>>>>>
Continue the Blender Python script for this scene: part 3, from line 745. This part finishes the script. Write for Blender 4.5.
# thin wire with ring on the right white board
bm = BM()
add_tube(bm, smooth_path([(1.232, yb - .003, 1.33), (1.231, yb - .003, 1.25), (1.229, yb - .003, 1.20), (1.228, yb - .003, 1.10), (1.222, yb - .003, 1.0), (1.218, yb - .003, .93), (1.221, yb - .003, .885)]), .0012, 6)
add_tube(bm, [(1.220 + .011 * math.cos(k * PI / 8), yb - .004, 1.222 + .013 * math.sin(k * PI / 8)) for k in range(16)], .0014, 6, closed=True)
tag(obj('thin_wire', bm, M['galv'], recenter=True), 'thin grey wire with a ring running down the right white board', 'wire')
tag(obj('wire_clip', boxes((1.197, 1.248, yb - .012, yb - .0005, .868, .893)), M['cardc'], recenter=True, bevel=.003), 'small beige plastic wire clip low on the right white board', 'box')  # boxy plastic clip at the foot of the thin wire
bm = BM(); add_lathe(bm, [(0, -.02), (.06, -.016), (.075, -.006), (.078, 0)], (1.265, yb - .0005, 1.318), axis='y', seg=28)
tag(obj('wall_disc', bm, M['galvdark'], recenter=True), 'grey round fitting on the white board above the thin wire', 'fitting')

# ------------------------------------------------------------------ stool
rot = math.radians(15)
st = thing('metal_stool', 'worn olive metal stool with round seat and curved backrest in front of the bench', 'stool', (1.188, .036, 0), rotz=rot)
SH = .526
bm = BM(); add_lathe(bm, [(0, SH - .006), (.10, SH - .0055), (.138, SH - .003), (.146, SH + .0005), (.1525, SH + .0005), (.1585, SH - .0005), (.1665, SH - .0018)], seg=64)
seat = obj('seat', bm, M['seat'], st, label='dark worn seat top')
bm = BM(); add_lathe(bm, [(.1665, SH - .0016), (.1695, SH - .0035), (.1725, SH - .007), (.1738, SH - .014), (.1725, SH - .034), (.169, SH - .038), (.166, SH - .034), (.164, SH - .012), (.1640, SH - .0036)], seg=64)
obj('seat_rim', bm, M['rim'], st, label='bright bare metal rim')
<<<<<
Objective ::
All of the material above needs to be copied exactly.

The reply ::
Continue the Blender Python script for this scene: part 3, from line 745. This part finishes the script. Write for Blender 4.5.
# thin wire with ring on the right white board
bm = BM()
add_tube(bm, smooth_path([(1.232, yb - .003, 1.33), (1.231, yb - .003, 1.25), (1.229, yb - .003, 1.20), (1.228, yb - .003, 1.10), (1.222, yb - .003, 1.0), (1.218, yb - .003, .93), (1.221, yb - .003, .885)]), .0012, 6)
add_tube(bm, [(1.220 + .011 * math.cos(k * PI / 8), yb - .004, 1.222 + .013 * math.sin(k * PI / 8)) for k in range(16)], .0014, 6, closed=True)
tag(obj('thin_wire', bm, M['galv'], recenter=True), 'thin grey wire with a ring running down the right white board', 'wire')
tag(obj('wire_clip', boxes((1.197, 1.248, yb - .012, yb - .0005, .868, .893)), M['cardc'], recenter=True, bevel=.003), 'small beige plastic wire clip low on the right white board', 'box')  # boxy plastic clip at the foot of the thin wire
bm = BM(); add_lathe(bm, [(0, -.02), (.06, -.016), (.075, -.006), (.078, 0)], (1.265, yb - .0005, 1.318), axis='y', seg=28)
tag(obj('wall_disc', bm, M['galvdark'], recenter=True), 'grey round fitting on the white board above the thin wire', 'fitting')

# ------------------------------------------------------------------ stool
rot = math.radians(15)
st = thing('metal_stool', 'worn olive metal stool with round seat and curved backrest in front of the bench', 'stool', (1.188, .036, 0), rotz=rot)
SH = .526
bm = BM(); add_lathe(bm, [(0, SH - .006), (.10, SH - .0055), (.138, SH - .003), (.146, SH + .0005), (.1525, SH + .0005), (.1585, SH - .0005), (.1665, SH - .0018)], seg=64)
seat = obj('seat', bm, M['seat'], st, label='dark worn seat top')
bm = BM(); add_lathe(bm, [(.1665, SH - .0016), (.1695, SH - .0035), (.1725, SH - .007), (.1738, SH - .014), (.1725, SH - .034), (.169, SH - .038), (.166, SH - .034), (.164, SH - .012), (.1640, SH - .0036)], seg=64)
obj('seat_rim', bm, M['rim'], st, label='bright bare metal rim')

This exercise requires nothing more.